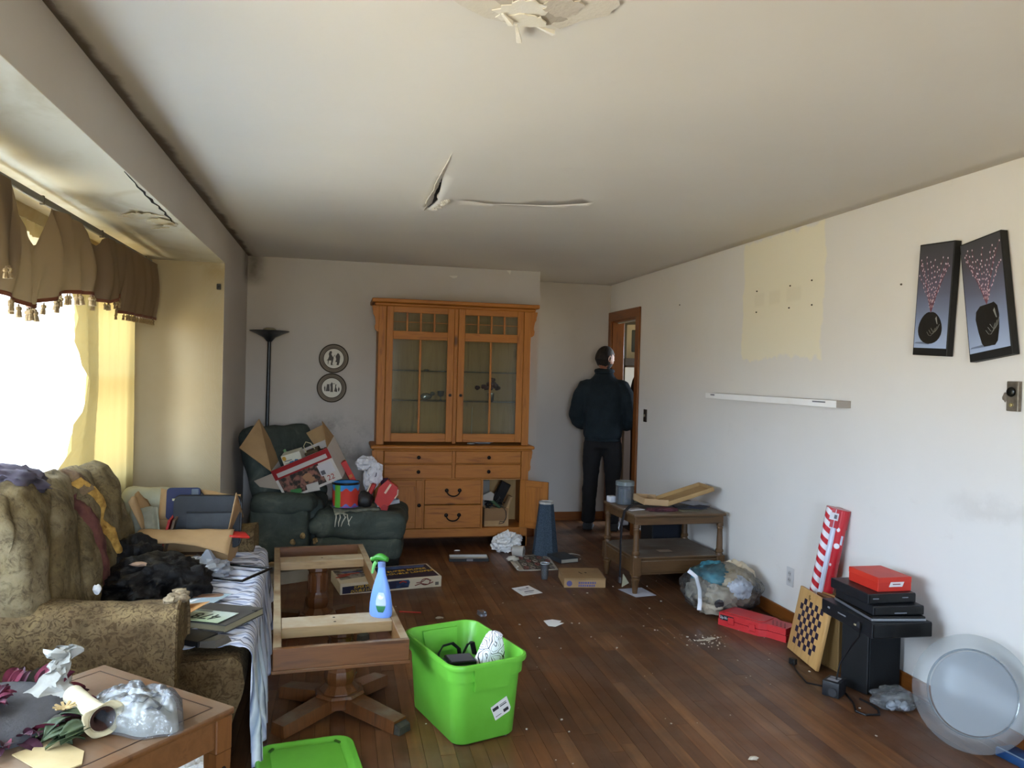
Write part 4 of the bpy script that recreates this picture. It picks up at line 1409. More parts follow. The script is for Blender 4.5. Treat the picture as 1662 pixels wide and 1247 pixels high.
for x in (.006, LX - .056):
    for y in (.006, LY - .056):
        b = B().hexa([(x + .008, y + .008, 0), (x + .042, y + .008, 0), (x + .042, y + .042, 0), (x + .008, y + .042, 0)], [(x, y, .44), (x + .05, y, .44), (x + .05, y + .05, .44), (x, y + .05, .44)])
        b.b2((x - .002, y - .002, .44), (x + .052, y + .052, .535), .003)
        lg = b.done('leg', SWL, ST)
        for q in ((x + .025, y - .001), (x - .001, y + .025)):
            B().box((q[0], q[1] + (.003 if q[1] < y else 0), .33), (.014 if q[1] < y else .010, .010 if q[1] < y else .014, .14), None, .004).done('slot', M('1c0f06', .9), lg)
# ================================================================ small things: shared materials
CARD = M('9a7b55', .85, 'a98a62', 6, bump=.1, name='brown_cardboard')
CARDD = M('7c5f40', .85, '8a6c4a', 6, name='brown_cardboard_inside')
PAPER = M('dcdcdc', .8, 'e6e6e6', 4, name='white_paper')
WPLAS = M('d8d8d6', .5, 'e8e8e8', 12, bump=.5, bscale=25, name='white_plastic_film', bdist=.01)
BLK = M('121314', .45, name='black_plastic')
BLKG = M('0c0d0e', .22, name='black_gloss')
REDM = M('b3221c', .45, 'c22c22', 5, name='red_card')
CLEAR = GLASS('clear_film', 'f0f2f2', .04, .14, .10, 'c0c4c8', .9, 22)
CLEARH = GLASS('clear_plastic', 'd8e0e4', .12, .08, .10, 'b8c0c8')


def sub(name, parent, m4=None, loc=None, rot=None):
    o = bpy.data.objects.new(name, None)
    COL.objects.link(o)
    o.empty_display_size = .03
    o.parent = parent
    if m4 is not None:
        o.matrix_local = m4
    if loc is not None:
        o.location = loc
    if rot is not None:
        o.rotation_euler = rot
    return o


def one(b, name, mat, label, cat, loc=None, rot=None, smooth=35, solid=0, group=None):
    """a thing that is a single mesh"""
    return tag(b.done(name, mat, None, smooth, solid, loc=loc, rot=rot), label, cat, group)


def crumple(c, r, seed, amp=.35, fr=2.4, sub_=4, floor=None, rot=None):
    return B().blob(c, r, sub_, amp * 1.25, fr, seed, rot, floor, 4, True)


def quad_slab(pts, h=.0012):
    """flat sheet from world corner points, sitting on z of the first"""
    b = B()
    b.hexa(pts, [(x, y, z + h) for x, y, z in pts])
    return b


def carton(w, d, h, parent, m=CARD, t_=.005, mi=CARDD):
    """open box: four walls and a bottom, origin at the bottom centre"""
    B().b2((-w / 2, -d / 2, 0), (w / 2, -d / 2 + t_, h)).done('front_wall', m, parent)
    B().b2((-w / 2, d / 2 - t_, 0), (w / 2, d / 2, h)).done('back_wall', m, parent)
    B().b2((-w / 2, -d / 2 + t_, 0), (-w / 2 + t_, d / 2 - t_, h)).done('side_wall', m, parent)
    B().b2((w / 2 - t_, -d / 2 + t_, 0), (w / 2, d / 2 - t_, h)).done('side_wall', m, parent)
    B().b2((-w / 2 + t_, -d / 2 + t_, 0), (w / 2 - t_, d / 2 - t_, t_)).done('bottom', mi, parent)


# ================================================================ on the sofa
OB = T('cardboard_box', 'open brown cardboard box with ragged flaps on the far end of the sofa', 'box', (-.745, 4.33, .462), rad(-4))
carton(.42, .26, .19, OB)
B().grid(lambda u, v: V((-.22 + .46 * u, -.13 - .15 * v, .19 + .035 * sin(pi * u) * v - .05 * v * v - .05 * u * v + .006 * fn3(u * 5, v * 3))), 18, 8).done('front_flap', CARD, OB, 60, solid=.005)
B().grid(lambda u, v: V((-.21 + .42 * u, .13 + .05 * v, .19 + (.165 - .03 * u) * v * (1 - .06 * sin(u * 9)) + .004 * fn3(u * 5, v * 3))), 14, 6).done('back_flap', CARD, OB, 60, solid=.005)
B().grid(lambda u, v: V((-.21 - .07 * v + .02 * sin(u * 7) * v, -.13 + .26 * u, .19 + (.14 + .03 * sin(u * 11) + .02 * fn3(u * 8, 3)) * v)), 14, 6).done('side_flap', CARD, OB, 60, solid=.005)
B().grid(lambda u, v: V((.21 + .035 * v, -.13 + .2 * u, .19 + (.19 - .16 * u) * v)), 8, 6).done('side_flap', CARD, OB, 60, solid=.005)
B().b2((-.15, -.1315, .06), (.10, -.1305, .075)).done('dark_strip', M('4e3620', .9), OB, 0)  # narrow dark brown strip across the front wall
LB = T('laptop_bag', 'black padded laptop bag standing in the open box on the sofa', 'bag', (-.672, 4.295, .535), (rad(-6), 0, rad(-2)))
B().prism(rrect(.335, .27, .035, 6), .06, MX.Translation((0, .06, .135)) @ rotm((pi / 2, 0, 0))).done('body', M('1d2024', .6, '25282d', 8, bump=.2), LB, 50)
B().prism(rrect(.235, .17, .012, 4), .012, MX.Translation((.02, .0, .10)) @ rotm((pi / 2, 0, 0))).done('front_pocket', M('24272b', .4, '33373b', 14), LB, 40)
B().b2((-.10, -.016, .182), (.14, -.011, .190), .002).done('zip', M('0e0f10', .4), LB)
B().tube([(p[0], .03, .135 + p[1]) for p in rrect(.337, .272, .035, 6)] + [(rrect(.337, .272, .035, 6)[0][0], .03, .135 + rrect(.337, .272, .035, 6)[0][1])], .005, 6).done('piping', BLK, LB)
BC = T('zip_case', 'navy and grey zip case behind the black laptop bag', 'case', (-.815, 4.44, .66), (rad(-8), 0, rad(2)))
B().prism(rrect(.17, .17, .02, 5), .05, MX.Translation((0, .05, .085)) @ rotm((pi / 2, 0, 0))).done('body', M('232a4a', .7, '2a3155', 9), BC, 50)
B().b2((.035, -.003, .003), (.083, .053, .168), .008).done('grey_end', M('5b6470', .7), BC)
B().b2((-.055, -.003, .10), (-.04, .0, .112)).done('tab', M('b0aa80', .5), BC)
B().tube([(.08, .02, .15), (.10, .0, .13), (.098, -.01, .09)], .005, 6).done('pull_cord', BLK, BC)
for k, x in enumerate((-.885, -.862)):
    one(B().b2((-.006, -.10, 0), (.006, .10, .19), .001), 'folder', M(('9a1f20', '5e4a38')[k], .6), ('dark red folder tucked at the left side of the open box', 'dull brown folder between red folder and laptop bag in box')[k], 'folder', (x, 4.30, .515), (0, rad(14), rad(3)))
one(B().b2((-.05, -.05, 0), (.05, .05, .012), .004, 2), 'red_tray', REDM, 'small glossy red plastic tray edge on the box front flap', 'tray', (-.50, 4.185, .618), (rad(4), rad(8), rad(20)))
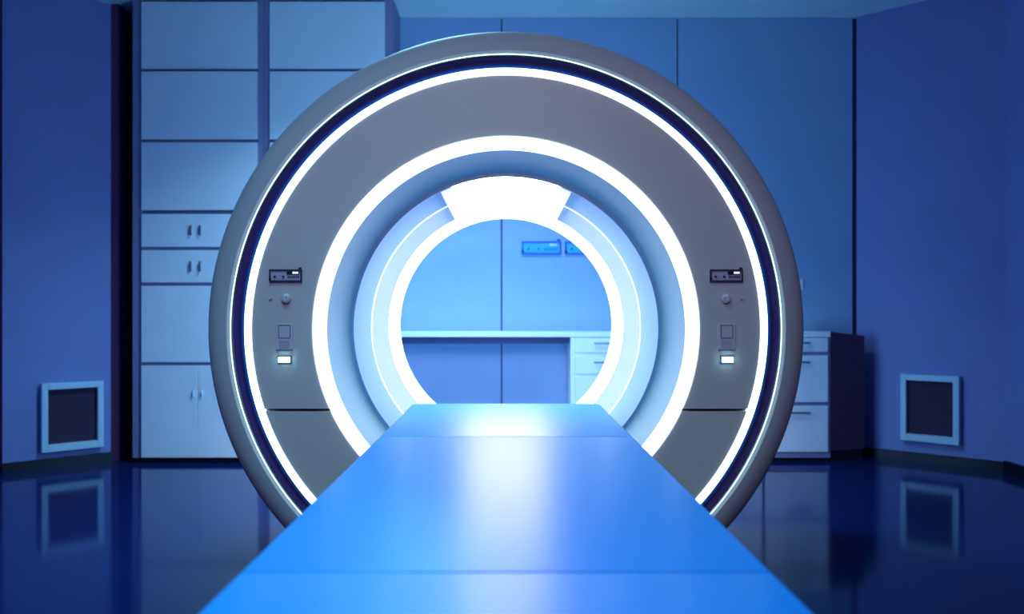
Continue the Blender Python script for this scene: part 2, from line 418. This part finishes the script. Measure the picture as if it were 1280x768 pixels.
# instruments on the face
def face_box(name, bm, m, par=None, lab=None):
    o = obj(name, bm, m, par or g)
    if par: o.location = (0, 0, 0)
    if lab: o['label'] = lab
    return o
YP = Y0-.0005
for side, xa, xk, xbt, xp in ((0, 337, 358, 338, 345.5), (1, 887, 907, 927, 897.5)):
    x0, x1, z1, z0 = X(xa, Y0), X(xa+41, Y0), Z(337, Y0), Z(352.5, Y0)
    cp = face_box('control_panel', B(x0+.001, x1-.001, YP-.002, YP, z0+.001, z1-.001), M['panel'])
    io_panel(g, x0, x1, z0, z1, YP-.001, M['panel'], M['outline'], M['black'], M['white_txt'], .8, nested=cp)
    kx, kz = X(xk, Y0), Z(373, Y0); r = 6.3/375
    k = face_box('knob', lathe(bmesh.new(), [(.0001, YP-.016), (r*.75, YP-.016), (r*.9, YP-.013), (r, YP-.002), (r, YP), (.0001, YP)], kz, n=40, cx=kx), M['knob'])
    for p in k.data.polygons: p.use_smooth = True
    face_box('pointer', B(kx-.0015, kx+.0015, YP-.0175, YP-.0155, kz+r*.2, kz+r*.7), M['white_mark'], k)
    bx, r = X(xbt, Y0), 2.3/375
    face_box('push_button', lathe(bmesh.new(), [(.0001, YP-.006), (r*.8, YP-.006), (r, YP-.003), (r, YP), (.0001, YP)], Z(373, Y0), n=24, cx=bx), M['knob'])
    # keypad plate
    x0, x1, z1, z0 = X(xp, Y0), X(xp+21, Y0), Z(405, Y0), Z(438, Y0)
    kp = face_box('keypad', B(x0, x1, YP-.005, YP, z0, z1, bev=.0015), M['knob'])
    lx0, lx1 = x0+.008, x1-.008
    fr = bmesh.new(); lw = .0016; yy0, yy1 = YP-.0062, YP-.0045
    zt1, zt0 = z1-.004, z1-.048
    box(fr, lx0, lx1, yy0, yy1, zt1-lw, zt1); box(fr, lx0, lx1, yy0, yy1, zt0, zt0+lw)
    box(fr, lx0, lx0+lw, yy0, yy1, zt0, zt1); box(fr, lx1-lw, lx1, yy0, yy1, zt0, zt1)
    face_box('screen_outline', fr, M['outline'], kp)
    face_box('lower_edge', B(x0-.001, x1+.001, yy0, yy1, z0-.001, z0+.0015), M['outline'], kp)
    for rI in range(3):
        for cI in range(3):
            kx0 = lx0+.002+cI*(lx1-lx0-.004)/3; kz0 = z0+.006+rI*.010
            face_box('key', B(kx0+.001, kx0+(lx1-lx0-.004)/3-.001, YP-.0065, YP-.0045, kz0, kz0+.007), M['panel'], kp)
    # indicator lamp
    lc = xp+10.8 if side == 0 else xp+11
    x0, x1, z1, z0 = X(lc-8, Y0), X(lc+8, Y0), Z(445, Y0), Z(454.5, Y0)
    bz = bmesh.new(); lw = .0035
    box(bz, x0, x1, YP-.005, YP, z1-lw, z1); box(bz, x0, x1, YP-.005, YP, z0, z0+lw)
    box(bz, x0, x0+lw, YP-.005, YP, z0+lw, z1-lw); box(bz, x1-lw, x1, YP-.005, YP, z0+lw, z1-lw)
    il = face_box('indicator_lamp', bz, M['outline'], None, 'small lit indicator with a dark bezel')
    face_box('lens', B(x0+lw, x1-lw, YP-.016, YP, z0+lw, z1-lw, bev=.001), M['led_lamp'], il)

# ------------------------------------------------------------------ patient table
TZ = H-.342; TW = .351; YTE = F/330.0
t = thing('patient_table', (0, 1.6, 0), 'long bright blue padded table running from the foreground into the scanner bore', 'table')
def slab(y0, y1, z0, z1, w, rc_far=0.0, bev=.012, rim=.0):
    bm = bmesh.new(); pts = [(-w, y0), (w, y0)]
    if rc_far:
        n = 10
        pts += [(w-rc_far+rc_far*math.cos(a), y1-rc_far+rc_far*math.sin(a)) for a in [PI/2*i/n for i in range(n+1)]]
        pts += [(-w+rc_far-rc_far*math.sin(a), y1-rc_far+rc_far*math.cos(a)) for a in [PI/2*i/n for i in range(n+1)]]
    else: pts += [(w, y1), (-w, y1)]
    prism(bm, pts, z0, z1)
    es = [e_ for e_ in bm.edges if all(abs(v.co.z-z1) < 1e-6 for v in e_.verts)]
    bmesh.ops.bevel(bm, geom=es, offset=bev, segments=4, affect='EDGES', profile=.5)
    return bm
ys = [.35, F*.342/(715.5-392), F*.342/(546-392), YTE]
obj('cushion', slab(ys[0], ys[1]-.0012, TZ-.05, TZ, TW, bev=.0035), M['cush'], t, smooth=True)
obj('cushion', slab(ys[1]+.0012, ys[2]-.002, TZ-.05, TZ, TW, bev=.0035), M['cush'], t, smooth=True)
obj('cushion', slab(ys[2]+.002, ys[3], TZ-.05, TZ, TW, rc_far=.055, bev=.0035), M['cush'], t, smooth=True)
obj('cradle', slab(.33, YTE-.02, TZ-.11, TZ-.0505, TW-.03, rc_far=.05, bev=.01), M['cradle'], t, smooth=True)
obj('column', B(-.22, .22, .75, 2.3, .06, TZ-.111, bev=.03), M['cradle'], t)
obj('foot_plate', B(-.28, .28, .6, 2.5, 0.001, .059, bev=.015), M['groove'], t)

# ------------------------------------------------------------------ lights: blue ceiling lamps, plus unseen lights added as fill
def area(name, loc, rot, size, col, power, sy=None):
    l = bpy.data.lights.new(name, 'AREA'); l.energy = power; l.color = col
    l.shape = 'RECTANGLE'; l.size = size; l.size_y = sy or size
    o = bpy.data.objects.new(name, l); C.objects.link(o); o.location = loc; o.rotation_euler = rot
    return o
area('violet_fill', (0, .2, ZC-.02), (0, 0, 0), 2.4, (.40, .24, 1.0), 9, 1.6)  # unseen area light added for the dim violet ambient
area('ceiling_lamp_table', (-.6, 1.0, ZC-.02), (0, 0, 0), .8, (.08, .62, 1.0), 42, 1.2).data.spread = math.radians(110)
area('ceiling_lamp_cabinets', (-.5, 4.2, ZC-.02), (0, 0, 0), .6, (.30, .70, 1.0), 60, .6).data.spread = math.radians(125)
def spot(name, loc, target, col, power, deg, blend, rad=.15):
    l = bpy.data.lights.new(name, 'SPOT'); l.energy = power; l.color = col
    l.spot_size = math.radians(deg); l.spot_blend = blend; l.shadow_soft_size = rad
    o = bpy.data.objects.new(name, l); C.objects.link(o); o.location = loc
    o.rotation_euler = (Vector(target)-Vector(loc)).to_track_quat('-Z', 'Y').to_euler()
    return o
spot('face_fill_spot', (0, -1.2, ZC-.1), (0, Y0, 1.15), (1.0, .88, .95), 150, 34, .35)  # unseen spot added to light the scanner face in a neutral tone
spot('rear_fill_spot', (0, 4.05, 1.78), (0, YB, 1.0), (.18, .52, .85), 3, 120, 1.0, .08)  # unseen spot added to brighten the wall behind the bore

w = bpy.data.worlds.new('world'); scn.world = w; w.use_nodes = True
w.node_tree.nodes['Background'].inputs['Color'].default_value = (.01, .008, .04, 1)
w.node_tree.nodes['Background'].inputs['Strength'].default_value = 1.0

# ------------------------------------------------------------------ camera
cam = bpy.data.cameras.new('camera'); co = bpy.data.objects.new('camera', cam); C.objects.link(co)
co.location = (0, 0, H); co.rotation_euler = (PI/2, 0, 0)
cam.sensor_width = 36; cam.sensor_fit = 'HORIZONTAL'; cam.lens = 36*F/1280
cam.shift_x = 7.5/1280; cam.shift_y = 8/1280
cam.dof.use_dof = True; cam.dof.focus_distance = 2.72; cam.dof.aperture_fstop = 2.4
cam.clip_start = .01
scn.camera = co
vs = scn.view_settings
vs.view_transform = 'Standard'; vs.look = 'None'; vs.exposure = 0; vs.gamma = 1; vs.use_curve_mapping = False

+===+

◆ **WHAT TO PRODUCE**
Go through the entries above and pull out each line with "that" in it.

◆ **FINISHED EXERCISE**
Write part 4 of the bpy script that recreates this picture. It picks up at line 1409. More parts follow. The script is for Blender 4.5. Treat the picture as 1662 pixels wide and 1247 pixels high.
    """a thing that is a single mesh"""